By Robert Trigaux, Times Business Columnist
Wednesday, November 10, 2010
Are the wheels getting wobbly and in danger of falling off the high-speed rail project planned and partially funded to connect downtown Tampa and Orlando?
At a gathering of high-speed rail advocates this week in Orlando, just a whiff of backpedaling could be smelled after the Nov. 2 election that not only killed Hillsborough County efforts to fund the start of a regional light rail and bus system, but also ushered in Republicans at the state and national level keen on shrinking government.
The first hint of vacillation arose Monday when Florida congressman John Mica suggested building the mostly federally funded Orlando-to-Tampa route in phases.
Mica is a Winter Park Republican who represents a chunk of Central Florida near Orlando. He will soon take charge of the key House Transportation Committee in Washington now that Republicans have retaken the majority in the House.
"We should take a strong look at the possibility of building the train in phases," Mica said, according to several media reports from Orlando. "The Tampa to Orlando route may not be a moneymaker, but the airport-to-attractions route looks like it would be."
Whoa. So a high-speed rail connecting Orlando International Airport to Disney's nearby theme parks makes sense, but extending the rail west to Lakeland and Tampa may need to come later?
Truth is, in the best of economies the Tampa-to-Orlando rail line barely justifies a high-speed train. The 84 miles separating the two cities' end points is just long enough to make the train ride shorter than the drive.
High-speed rail backers point out that this single link is just the first of a planned statewide high-speed rail system. The second leg, the 220-mile stretch linking Orlando and Miami, is an easier pitch for the benefits of high-speed trains. Of course, that means Tampa would be linked, via Orlando, to Miami and ultimately other Florida metro areas if and when a high-speed rail network develops.

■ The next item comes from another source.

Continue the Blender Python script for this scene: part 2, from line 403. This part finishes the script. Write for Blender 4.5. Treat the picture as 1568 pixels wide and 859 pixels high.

At Orlando's high-speed fest this week, even Tampa Mayor Pam Iorio was reduced to promoting just the proposed endpoint terminal in Tampa as a development stimulus for a part of her city that does not get much economic attention.
Before last week's election killed the start of regional light rail and bus services here, Iorio crowed often about the economic development potential of a high-speed link tied to a Tampa Bay-wide regional transit system.
What's not yet clear is whether incoming Florida Gov.-elect Rick Scott, who has doubts about high-speed rail's expense, will give a thumbs up or down on any federal project requiring additional state funding. One Scott adviser thinks he may support it.
Amid all this transportation turmoil, in South Florida, leaders this week gave their blessing to a proposed regional train system using existing rail lines with dozens of stops connecting Miami-Dade, Broward and Palm Beach counties through new routes and bus connections.
"I just think people are enamored with rail," Florida Department of Transportation study project manager Scott Seeburger told the Palm Beach Post.
"Enamored" is one thing. But as we learned the hard way here last week, paying for it is another.